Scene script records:
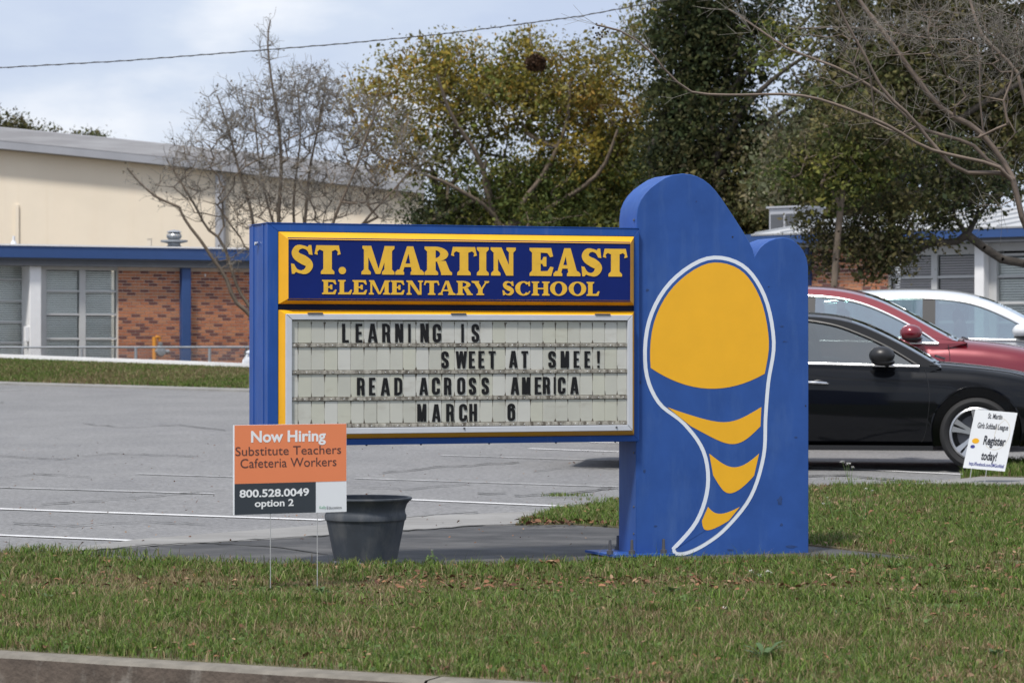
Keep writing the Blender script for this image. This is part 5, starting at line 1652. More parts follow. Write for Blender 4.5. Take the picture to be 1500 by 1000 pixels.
def smooth_path3(pts, m=6):
    out = []; n = len(pts)
    for i in range(n-1):
        p0, p1, p2, p3 = pts[max(i-1, 0)], pts[i], pts[i+1], pts[min(i+2, n-1)]
        for j in range(m):
            t = j/m
            out.append(.5*((2*p1)+(-p0+p2)*t+(2*p0-5*p1+4*p2-p3)*t*t+(-p0+3*p1-3*p2+p3)*t**3))
    out.append(pts[-1])
    return out

def blob_points(blobs, Y, n, depth=1.0, shell=.0):
    """random points in ellipsoids given in picture pixels at depth Y: (px, py, rx, ry[, weight])"""
    w = np.array([b[2]*b[3]*(b[4] if len(b) > 4 else 1) for b in blobs], float); w /= w.sum()
    k = rng.choice(len(blobs), n, p=w)
    d = unit(rng.normal(size=(n, 3))); r = rng.uniform(shell, 1, (n, 1))**(1/3)
    d = d*r
    out = np.zeros((n, 3))
    B = np.array([b[:4] for b in blobs], float)[k]
    s_ = Y/FPX
    out[:, 0] = (B[:, 0]-750)*s_ + d[:, 0]*B[:, 2]*s_
    out[:, 2] = EYE - (B[:, 1]-500)*s_ + d[:, 2]*B[:, 3]*s_
    out[:, 1] = Y + d[:, 1]*B[:, 2]*s_*depth
    return out, k

def leafy_tree(label, Y, trunk_px, blobs, ncl, per, leaf, palettes, m_bark, r0, group=None, cl_r=.42, name='tree', depth=1.0, gz=None, power=.5, tw=0, cat='tree', sides=5, aspect=.55, lname='leaf', gain=1.25, boughs=(), brad=(.08, .02)):
    base = at(trunk_px[0][0], trunk_px[0][1], Y)
    gz = lot_z(min(Y, 60))-.05 if gz is None else gz
    root = empty(name, (base.x, base.y, gz), 0, label, cat, group)
    org = np.array([base.x, base.y, gz])
    sk = Skeleton()
    pts = [np.array([base.x, base.y, gz])] + [np.array(at(*p[:2], Y+(p[2] if len(p) > 2 else 0))) for p in trunk_px]
    sk.path([p-org for p in pts], step=.35)
    rfx = {}
    for bo in boughs:
        dy = rng.uniform(-1.6, .4)
        bp_ = [np.array(at(q[0], q[1], Y-.6+dy*(i/len(bo))))-org for i, q in enumerate(bo)]
        j = int(np.argmin(np.linalg.norm(np.array(sk.p)-bp_[0], axis=1)))
        ids = sk.path(bp_, par=j, step=.35)
        for q, i in enumerate(ids[1:]): rfx[i] = brad[0]+(brad[1]-brad[0])*q/len(ids)
    C, k = blob_points(blobs, Y, ncl, depth)
    # keep clusters above the ground
    ok = C[:, 2] > gz+.6; C, k = C[ok], k[ok]
    sk.grow(C-org, step=.4, wob=.07, up=.25)
    sk.mesh('trunk', r0, m_bark, root, power=power, sides=sides, rmin=.006, rfix=rfx)
    # leaves strung along short drooping sprays that leave each cluster centre
    n = len(C)*per
    ci = np.repeat(np.arange(len(C)), per)
    rr = rng.uniform(.6, 1.45, len(C))[:, None]*cl_r
    NSP = 7
    sd = unit(rng.normal(size=(len(C), NSP, 3))*np.array([1, 1, .55]) + np.array([0, 0, -.12]))
    sp = rng.integers(0, NSP, n)
    tt = rng.uniform(.12, 1.25, (n, 1))**.85
    off = sd[ci, sp]*tt*rr[ci]*1.05 + rng.normal(size=(n, 3))*(.075+.05*tt)*cl_r*2.0
    off[:, 2] -= .22*(tt[:, 0]**2)*rr[ci][:, 0]
    L = C[ci]+off-org
    lsz = leaf*np.exp(rng.normal(size=n)*.32)
    pal = np.array([palettes[b % len(palettes)] for b in range(len(blobs))], dtype=object)
    tone = np.zeros((n, 3))
    cl_pick = rng.random(len(C))
    cl_mul = rng.uniform(.72, 1.3, len(C))
    for b in range(len(blobs)):
        P_ = np.array(palettes[blobs[b][5] if len(blobs[b]) > 5 else 0])
        for c in np.where(k == b)[0]:
            a = P_[int(cl_pick[c]*len(P_)) % len(P_)]
            sl = slice(c*per, (c+1)*per)
            mix = rng.random((per, 1))
            other = P_[rng.integers(0, len(P_), per)]
            tone[sl] = (a*(.35+.65*(mix > .35)) + other*.65*(mix <= .35))*cl_mul[c]
    tone *= rng.uniform(.75, 1.25, (n, 1))*gain
    leaf_cloud(lname+'_crown', L, lsz, tone, root, M['leaf'], aspect=aspect)
    return root

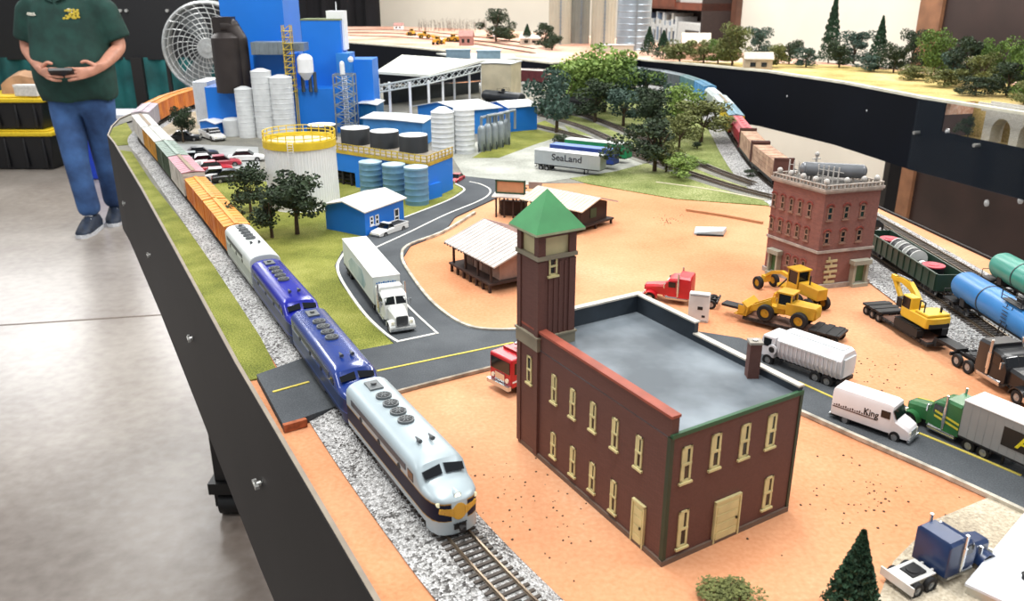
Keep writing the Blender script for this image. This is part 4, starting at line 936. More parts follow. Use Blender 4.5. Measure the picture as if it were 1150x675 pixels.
# trackside canopy with sign frame
cx_, cy_ = P(573, 243)
cn = thing('station_canopy', 'small canopy on dark posts with a framed orange board, beyond the tower', 'canopy', cx_, cy_, 0, R(-14))
b = MB(); b.hexa([(-2.2, -1.2, 2.7), (2.2, -1.2, 2.7), (2.2, 1.4, 3.0), (-2.2, 1.4, 3.0)], [(-2.2, -1.2, 2.85), (2.2, -1.2, 2.85), (2.2, 1.4, 3.15), (-2.2, 1.4, 3.15)]); b.build('roof', tin, cn)
for x in (-1.7, -.6, .6, 1.7):
    b = MB(); b.box(x-.1, x+.1, -.9, -.7, 0, 2.75); b.box(x-.08, x+.08, .9, 1.1, 0, 3); b.build('post', dkw, cn)
b = MB(); b.box(-1.4, 1.9, .3, 1.0, 0, 2.0); b.build('bench_wall', dkw, cn)
b = MB(); b.box(-1.9, 1.9, .1, .25, 3.0, 4.7); b.build('board', M('#c58a62', .7, var=.1, key='board'), cn)
b = MB(); b.box(-2, 2, .0, .3, 4.6, 4.8); b.box(-2, 2, .0, .3, 3.0, 3.2); b.box(-2, -1.8, .0, .3, 3.0, 4.8); b.box(1.8, 2, .0, .3, 3.0, 4.8); b.build('board_frame', dkgreen, cn)
bx, by = P(601, 240); t = thing('sign_post', 'little pinkish sign on a post behind the canopy', 'sign', bx, by, 0, R(-10))
b = MB(); b.box(-.08, .08, -.08, .08, 0, 3.6); b.build('post', dkw, t); b = MB(); b.box(-.9, .9, -.14, -.06, 3.4, 4.3); b.build('board', M('#b09488', .7, key='pboard'), t)
# ================================================================ blue plant
BLU = M('#1478dc', .5, var=.06, scale=10, key='plantblue'); BLU2 = M('#2a7fd0', .5, var=.08, scale=10, key='plantblue2'); WHT = M('#f0f1f2', .5, var=.05, scale=20, key='plantwhite'); RB = M('#d9dcdd', .6, var=.1, scale=40, key='ribwhite')
GRY = M('#8e989e', .4, .4, var=.15, scale=40, key='plantgrey'); YEL = M('#e3c52e', .5, var=.1, key='railyellow'); DGR = M('#4d565c', .5, .3, key='plantdark'); PR = M('#cdd2d4', .6, var=.12, scale=30, key='paleroof')
pc0 = P(300, 152)
plant = bld('processing_plant', 'tall bright blue plant made of stacked blocks rising out of the picture', 'factory', pc0)
def pblock(x0, x1, yb, yt, dep, m, name, back=0, top=None, topm=None):   # block whose front foot runs x0..x1 on photo row yb
    A, B = P(x0, yb), P(x1, yb)
    if back: A, B = (A[0], A[1]+back), (B[0], B[1]+back)
    xm = (x0+x1)/2; g = ((A[0]+B[0])/2, A[1]); lo, hi = 0, 60
    for _ in range(40):
        mm = (lo+hi)/2; Z = mm-KH; d = g[1]*pc-Z*ps; up = g[1]*ps+Z*pc
        if CY-FPX*up/d > yt: lo = mm
        else: hi = mm
    b = MB(); b.prism([(A[0]-pc0[0], A[1]-pc0[1]), (B[0]-pc0[0], B[1]-pc0[1]), (B[0]-pc0[0], B[1]+dep-pc0[1]), (A[0]-pc0[0], A[1]+dep-pc0[1])], 0, lo, 0, None if not topm else 1)
    return b.build(name, [m]+([topm] if topm else []), plant), A, B, lo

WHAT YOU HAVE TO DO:
Print, exactly as written, the lines above from the first one to the one containing "return out, k". Leave out pictures.

ANSWER TO THIS EXERCISE:
Keep writing the Blender script for this image. This is part 5, starting at line 1652. More parts follow. Write for Blender 4.5. Take the picture to be 1500 by 1000 pixels.
def smooth_path3(pts, m=6):
    out = []; n = len(pts)
    for i in range(n-1):
        p0, p1, p2, p3 = pts[max(i-1, 0)], pts[i], pts[i+1], pts[min(i+2, n-1)]
        for j in range(m):
            t = j/m
            out.append(.5*((2*p1)+(-p0+p2)*t+(2*p0-5*p1+4*p2-p3)*t*t+(-p0+3*p1-3*p2+p3)*t**3))
    out.append(pts[-1])
    return out

def blob_points(blobs, Y, n, depth=1.0, shell=.0):
    """random points in ellipsoids given in picture pixels at depth Y: (px, py, rx, ry[, weight])"""
    w = np.array([b[2]*b[3]*(b[4] if len(b) > 4 else 1) for b in blobs], float); w /= w.sum()
    k = rng.choice(len(blobs), n, p=w)
    d = unit(rng.normal(size=(n, 3))); r = rng.uniform(shell, 1, (n, 1))**(1/3)
    d = d*r
    out = np.zeros((n, 3))
    B = np.array([b[:4] for b in blobs], float)[k]
    s_ = Y/FPX
    out[:, 0] = (B[:, 0]-750)*s_ + d[:, 0]*B[:, 2]*s_
    out[:, 2] = EYE - (B[:, 1]-500)*s_ + d[:, 2]*B[:, 3]*s_
    out[:, 1] = Y + d[:, 1]*B[:, 2]*s_*depth
    return out, k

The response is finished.